(begin)

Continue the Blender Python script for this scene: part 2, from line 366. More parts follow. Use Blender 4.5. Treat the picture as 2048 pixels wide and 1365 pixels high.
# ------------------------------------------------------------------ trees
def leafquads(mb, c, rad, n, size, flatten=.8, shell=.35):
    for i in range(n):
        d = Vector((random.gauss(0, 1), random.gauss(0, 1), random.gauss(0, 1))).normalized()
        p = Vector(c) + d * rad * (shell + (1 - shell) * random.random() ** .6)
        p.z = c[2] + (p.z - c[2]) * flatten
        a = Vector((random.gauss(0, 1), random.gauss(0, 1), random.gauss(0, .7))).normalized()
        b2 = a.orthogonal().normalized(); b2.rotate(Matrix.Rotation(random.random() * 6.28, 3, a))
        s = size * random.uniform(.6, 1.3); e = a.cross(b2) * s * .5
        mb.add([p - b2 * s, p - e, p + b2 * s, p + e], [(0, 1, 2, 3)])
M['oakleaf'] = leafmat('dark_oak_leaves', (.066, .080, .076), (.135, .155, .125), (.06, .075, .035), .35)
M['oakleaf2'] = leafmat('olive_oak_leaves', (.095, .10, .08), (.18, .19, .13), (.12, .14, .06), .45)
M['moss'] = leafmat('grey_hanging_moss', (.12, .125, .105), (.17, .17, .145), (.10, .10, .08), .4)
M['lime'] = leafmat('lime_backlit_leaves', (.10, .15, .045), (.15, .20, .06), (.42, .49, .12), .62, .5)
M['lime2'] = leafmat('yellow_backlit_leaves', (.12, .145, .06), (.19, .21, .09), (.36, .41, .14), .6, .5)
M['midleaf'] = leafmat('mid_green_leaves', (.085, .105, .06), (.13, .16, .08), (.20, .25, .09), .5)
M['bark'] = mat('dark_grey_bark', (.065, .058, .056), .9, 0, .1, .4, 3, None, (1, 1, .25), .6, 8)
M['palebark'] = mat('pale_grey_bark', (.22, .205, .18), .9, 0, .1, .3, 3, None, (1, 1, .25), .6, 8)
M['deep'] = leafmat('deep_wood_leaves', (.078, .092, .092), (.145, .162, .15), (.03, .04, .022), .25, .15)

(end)

** Exercise directions **
Everything in the listing above should be restated exactly.

** Answer to this problem **
Continue the Blender Python script for this scene: part 2, from line 366. More parts follow. Use Blender 4.5. Treat the picture as 2048 pixels wide and 1365 pixels high.
# ------------------------------------------------------------------ trees
def leafquads(mb, c, rad, n, size, flatten=.8, shell=.35):
    for i in range(n):
        d = Vector((random.gauss(0, 1), random.gauss(0, 1), random.gauss(0, 1))).normalized()
        p = Vector(c) + d * rad * (shell + (1 - shell) * random.random() ** .6)
        p.z = c[2] + (p.z - c[2]) * flatten
        a = Vector((random.gauss(0, 1), random.gauss(0, 1), random.gauss(0, .7))).normalized()
        b2 = a.orthogonal().normalized(); b2.rotate(Matrix.Rotation(random.random() * 6.28, 3, a))
        s = size * random.uniform(.6, 1.3); e = a.cross(b2) * s * .5
        mb.add([p - b2 * s, p - e, p + b2 * s, p + e], [(0, 1, 2, 3)])
M['oakleaf'] = leafmat('dark_oak_leaves', (.066, .080, .076), (.135, .155, .125), (.06, .075, .035), .35)
M['oakleaf2'] = leafmat('olive_oak_leaves', (.095, .10, .08), (.18, .19, .13), (.12, .14, .06), .45)
M['moss'] = leafmat('grey_hanging_moss', (.12, .125, .105), (.17, .17, .145), (.10, .10, .08), .4)
M['lime'] = leafmat('lime_backlit_leaves', (.10, .15, .045), (.15, .20, .06), (.42, .49, .12), .62, .5)
M['lime2'] = leafmat('yellow_backlit_leaves', (.12, .145, .06), (.19, .21, .09), (.36, .41, .14), .6, .5)
M['midleaf'] = leafmat('mid_green_leaves', (.085, .105, .06), (.13, .16, .08), (.20, .25, .09), .5)
M['bark'] = mat('dark_grey_bark', (.065, .058, .056), .9, 0, .1, .4, 3, None, (1, 1, .25), .6, 8)
M['palebark'] = mat('pale_grey_bark', (.22, .205, .18), .9, 0, .1, .3, 3, None, (1, 1, .25), .6, 8)
M['deep'] = leafmat('deep_wood_leaves', (.078, .092, .092), (.145, .162, .15), (.03, .04, .022), .25, .15)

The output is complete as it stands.